An accredited organization is able to demonstrate a Schedule of Accreditation, detailing their UKAS laboratory number, the address of the accredited facility, the date it was accredited and the types of testing and calibration that it has been accredited for. For end users, this means that as long as an organization and its procedures are accredited to ISO17025, they can rely on the credibility of the calibration and the conditions it was performed under.


Ask the experts

As in many walks of life, it can pay to get expert help when it comes to calibration and testing. As an instrument manufacturer and a specialist in the provision of testing and calibration services, ABB has its own testing and calibration facilities for flow, electrical and pressure and temperature instruments. Accredited to ISO17025 by the United Kingdom Accreditation Service (UKAS), these facilities are available to both customers and third parties.
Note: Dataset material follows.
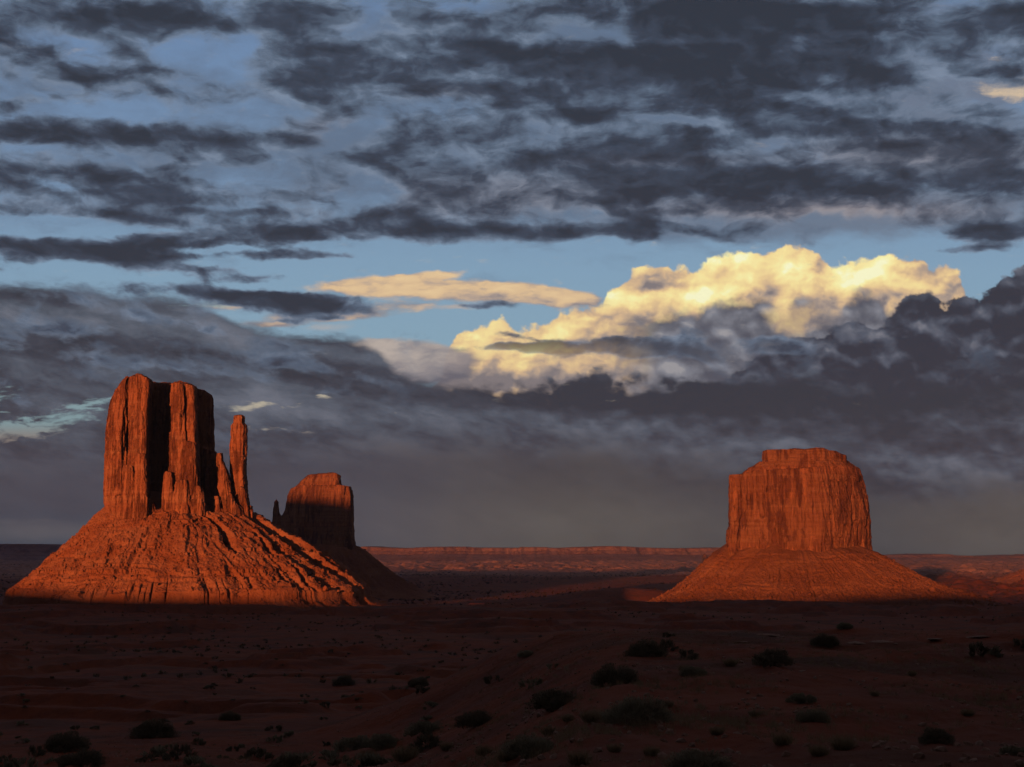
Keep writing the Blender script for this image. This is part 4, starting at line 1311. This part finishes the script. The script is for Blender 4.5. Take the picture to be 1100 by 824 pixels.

Figure 2 Accredited to ISO17025 by UKAS, ABB’s facilities are available to both customers and third parties 


Calibration – things to look for

Was your device calibrated to a known standard by a properly qualified and competent testing and calibration laboratory?

In the UK, facilities that are accredited to perform testing and calibration services should be able to provide evidence of having been assessed by the United Kingdom Accreditation Service (UKAS)


Variations in product quality

The end quality of your products can be affected if instruments are not providing the correct data needed to control the process properly

If two or more instruments are used for the same measuring point, are the readings consistent?


Unexpected readings

Are the readings from the device exceeding the expected measurement parameters?

Is there anything to show when the device was last calibrated?

If there is and the device is out of calibration, it must at least be verified and / or recalibrated if necessary. If there is nothing to show when calibration was last performed, the device must be calibrated to ensure it is performing properly.


Has the device been damaged or subjected to a shock or vibration?